Il. Pour ce qui concerne les débats des Grammairiens sur le nombre des modes ; j’avoue que je ne conçois pas par quel principe de logique on en conclud qu’il n’en faut point admettre. L’obscurité qui naît de ces débats vient de la maniere de concevoir des Grammairiens qui entendent mal la doctrine des modes, & non pas du fonds même de cette doctrine ; & quand elle auroit par elle-même quelqu’obscurité pour la portée commune de notre intelligence, faudroit-il renoncer à ce que les usages constans des langues nous en indiquent clairement & de la maniere la plus positive ?

III. La troisieme considération sur laquelle on insiste principalement dans la méthode latine de P. R. n’est pas moins illusoire que les deux autres. Si l’on trouve des exemples où le subjonctif est mis au lieu de l’indicatif, de l’impératif & du suppositif, ce n’est pas une substitution indifférente qui donne une expression totalement synonyme, & dans ce cas là même le subjonctif est amené par les principes les plus rigoureux de la Grammaire. Ego nequicquam capito lium serv averim ; c’est, comme je l’ai déja dit, res erit ita ut servaverim, ce qui est équivalent à servavero & non pas à servavi ; & l’on voit que servaverim a une raison grammaticale. On me dira peut-être que de mon aveu le tout signifie servavero, & qu’il étoit plus naturel de l’employer que servaverim, qui jette de l’obscurité par l’ellipse, ou de la langueur par la périphrase : cela est vrai, sans doute, si on ne doit parler que pour exprimer didactiquement sa pensée ; mais s’il est permis de rechercher les graces de l’harmonie, qui nous dira que la terminaison rim ne faisoit pas un meilleur effet sur les oreilles romaines, que n’auroit pû faire la terminaison ro ? Et s’il est utile de rendre dans le besoin son style intéressant par quelque tour plus énergique ou plus pathétique, qui ne voit qu’un tour elliptique est bien plus propre à produire cet heureux effet qu’une construction pleine ? Un coeur échauffé préocupe l’esprit, & ne lui laisse ni tout voir ni tout dire.

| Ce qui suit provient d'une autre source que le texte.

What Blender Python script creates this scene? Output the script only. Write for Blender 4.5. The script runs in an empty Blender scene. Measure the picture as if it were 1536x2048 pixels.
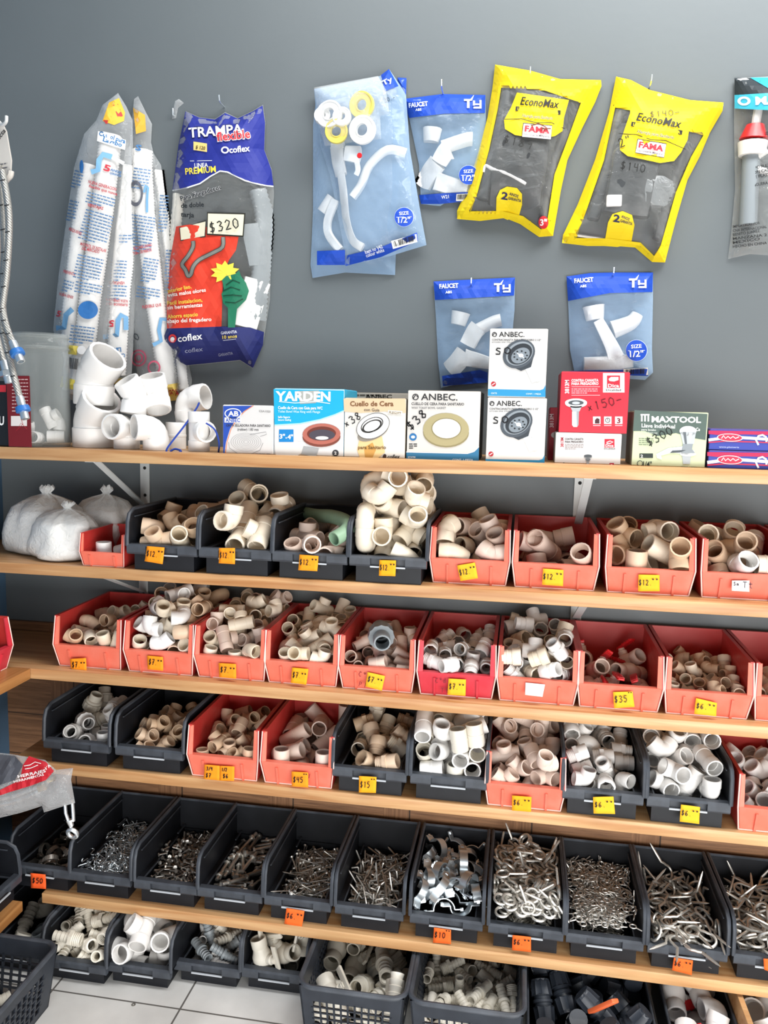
import bpy, bmesh, math, random
from mathutils import Vector, Matrix, Quaternion, noise, geometry
SC = bpy.context.scene
COL = SC.collection
# ------------------------------------------------------------------ camera
FPX, YAW, PIT, ROL = 1620.0, -0.166154, 0.122386, -0.021357
EYE = Vector((0.0, -1.89, 1.29))
def cam_axes():
    cy, sy, cp, sp = math.cos(YAW), math.sin(YAW), math.cos(PIT), math.sin(PIT)
    f = Vector((sy*cp, cy*cp, -sp)); r = Vector((cy, -sy, 0)); d = f.cross(r)
    c, s = math.cos(ROL), math.sin(ROL)
    return c*r+s*d, -s*r+c*d, f
CR, CD, CF = cam_axes()
cam = bpy.data.cameras.new('camera'); cam.sensor_fit = 'VERTICAL'; cam.sensor_height = 36.0
cam.lens = 36.0*FPX/2048; cam.clip_start = 0.05
cob = bpy.data.objects.new('camera', cam); COL.objects.link(cob)
m = Matrix((CR, -CD, -CF)).transposed().to_4x4(); m.translation = EYE; cob.matrix_world = m
SC.camera = cob
# ------------------------------------------------------------------ world, lights, exposure
SC.view_settings.view_transform = 'Standard'; SC.view_settings.look = 'None'
SC.view_settings.gamma = 1.0; SC.view_settings.use_curve_mapping = False
SC.view_settings.exposure = 0.0
SC.cycles.max_bounces = 8; SC.cycles.transparent_max_bounces = 24
w = bpy.data.worlds.new('world'); SC.world = w; w.use_nodes = True
w.node_tree.nodes['Background'].inputs[0].default_value = (0.86, 0.93, 1.0, 1)
w.node_tree.nodes['Background'].inputs[1].default_value = 0.19
def area(name, loc, target, sx, sy, power, col):
    l = bpy.data.lights.new(name, 'AREA'); l.shape = 'RECTANGLE'; l.size = sx; l.size_y = sy
    l.energy = power; l.color = col
    o = bpy.data.objects.new(name, l); COL.objects.link(o); o.location = loc
    o.rotation_euler = (Vector(target)-Vector(loc)).to_track_quat('-Z', 'Y').to_euler(); return o
area('doorway_daylight', (0.4, -2.35, 0.5), (-0.2, 0.0, 0.3), 3.0, 0.8, 56, (1.0, 0.99, 0.97))
area('window_daylight', (1.65, -2.1, 0.5), (0.1, 0.0, 0.45), 1.7, 1.3, 25, (1.0, 0.985, 0.96))
area('ceiling_tube_light', (1.2, -0.7, 2.85), (1.0, -0.05, 1.6), 2.0, 0.5, 42, (1.0, 1.0, 0.99))
area('ceiling_tube_light', (0.0, -0.75, 2.85), (0.0, -0.05, 1.6), 1.6, 0.5, 26, (1.0, 1.0, 0.99))
# ------------------------------------------------------------------ materials
def lin(h):
    h = h.lstrip('#'); v = [int(h[i:i+2], 16)/255 for i in (0, 2, 4)]
    return tuple(x/12.92 if x <= .04045 else ((x+.055)/1.055)**2.4 for x in v)
MATS = {}
def mat(name, hexc, rough=.5, metal=0., spec=.5, var=0., vscale=30., bump=0., bscale=200., coat=0., dust=None, dustamt=.0):
    if name in MATS: return MATS[name]
    M = bpy.data.materials.new(name); M.use_nodes = True; nt = M.node_tree; N = nt.nodes; L = nt.links
    b = N['Principled BSDF']; c = lin(hexc)
    b.inputs['Base Color'].default_value = (*c, 1); b.inputs['Roughness'].default_value = rough
    b.inputs['Metallic'].default_value = metal; b.inputs['Specular IOR Level'].default_value = spec
    b.inputs['Coat Weight'].default_value = coat
    M.diffuse_color = (*c, 1)
    if var or bump or dust:
        tc = N.new('ShaderNodeTexCoord')
    col = None
    if var:
        n = N.new('ShaderNodeTexNoise'); n.inputs['Scale'].default_value = vscale; n.inputs['Detail'].default_value = 4
        L.new(tc.outputs['Object'], n.inputs['Vector'])
        mx = N.new('ShaderNodeMix'); mx.data_type = 'RGBA'
        mx.inputs[6].default_value = (*[x*(1-var) for x in c], 1); mx.inputs[7].default_value = (*[min(1, x*(1+var)) for x in c], 1)
        L.new(n.outputs['Fac'], mx.inputs[0]); L.new(mx.outputs[2], b.inputs['Base Color']); col = mx.outputs[2]
    if dust:
        n = N.new('ShaderNodeTexNoise'); n.inputs['Scale'].default_value = 22; n.inputs['Detail'].default_value = 6
        L.new(tc.outputs['Object'], n.inputs['Vector'])
        r = N.new('ShaderNodeMapRange'); r.inputs[1].default_value = .42; r.inputs[2].default_value = .75; r.inputs[3].default_value = dustamt*.25; r.inputs[4].default_value = dustamt
        L.new(n.outputs['Fac'], r.inputs[0])
        mx = N.new('ShaderNodeMix'); mx.data_type = 'RGBA'; L.new(r.outputs[0], mx.inputs[0])
        if col: L.new(col, mx.inputs[6])
        else: mx.inputs[6].default_value = (*c, 1)
        mx.inputs[7].default_value = (*lin(dust), 1); L.new(mx.outputs[2], b.inputs['Base Color'])
    if bump:
        n = N.new('ShaderNodeTexNoise'); n.inputs['Scale'].default_value = bscale; n.inputs['Detail'].default_value = 5
        L.new(tc.outputs['Object'], n.inputs['Vector'])
        bp = N.new('ShaderNodeBump'); bp.inputs['Strength'].default_value = bump; bp.inputs['Distance'].default_value = .002
        L.new(n.outputs['Fac'], bp.inputs['Height']); L.new(bp.outputs[0], b.inputs['Normal'])
    MATS[name] = M; return M
def film(name, hexc, alpha, rough=.12, bump=.6, bscale=45.):
    """clear packing plastic: see-through with a milky share and sharp crinkled reflections"""
    if name in MATS: return MATS[name]
    M = bpy.data.materials.new(name); M.use_nodes = True; nt = M.node_tree; N = nt.nodes; L = nt.links
    b = N['Principled BSDF']; b.inputs['Base Color'].default_value = (*lin(hexc), 1); b.inputs['Roughness'].default_value = rough
    b.inputs['Specular IOR Level'].default_value = .8
    t = N.new('ShaderNodeBsdfTransparent'); mx = N.new('ShaderNodeMixShader')
    lw = N.new('ShaderNodeLayerWeight'); lw.inputs[0].default_value = .35
    r = N.new('ShaderNodeMapRange'); r.inputs[3].default_value = alpha; r.inputs[4].default_value = min(1, alpha+.5)
    L.new(lw.outputs['Facing'], r.inputs[0]); L.new(r.outputs[0], mx.inputs[0])
    L.new(t.outputs[0], mx.inputs[1]); L.new(b.outputs[0], mx.inputs[2]); L.new(mx.outputs[0], N['Material Output'].inputs[0])
    tc = N.new('ShaderNodeTexCoord'); n = N.new('ShaderNodeTexNoise'); n.inputs['Scale'].default_value = bscale
    n.inputs['Detail'].default_value = 4; n.inputs['Distortion'].default_value = 1.2
    L.new(tc.outputs['Object'], n.inputs['Vector']); bp = N.new('ShaderNodeBump'); bp.inputs['Strength'].default_value = bump; bp.inputs['Distance'].default_value = .004
    L.new(n.outputs['Fac'], bp.inputs['Height']); L.new(bp.outputs[0], b.inputs['Normal']); L.new(bp.outputs[0], lw.inputs['Normal'])
    M.diffuse_color = (*lin(hexc), 1); MATS[name] = M; return M
def flat(hexc, rough=.55):   # printing ink
    return mat('ink_'+hexc.lstrip('#'), hexc, rough, spec=.3)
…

Voyez Subjonctif.

Si les considérations qui avoient déterminé Sanctius, Ramus, Scioppius & M. Lancelot à ne reconnoître aucun mode dans les verbes, sont fausses, ou inconséquentes, ou illusoires ; s’il est vrai d’ailleurs que dans les verbes conjugués il y a diverses manieres de signifier l’existence d’un sujet sous un attribut, ici directement, là obliquement, quelquefois sous la forme personnelle, d’autres fois sous une forme impersonnelle, &c. enfin, si l’on retrouve dans toutes ces manieres différentes les variétés principales des tems qui sont fondées sur l’idée essentielle de l’existence : c’est donc une nécessité d’adopter, avec tous les autres Grammairiens, la distinction des modes, décidée d’ailleurs par l’usage universel de toutes les langues qui conjuguent leurs verbes. (B.E.R.M.)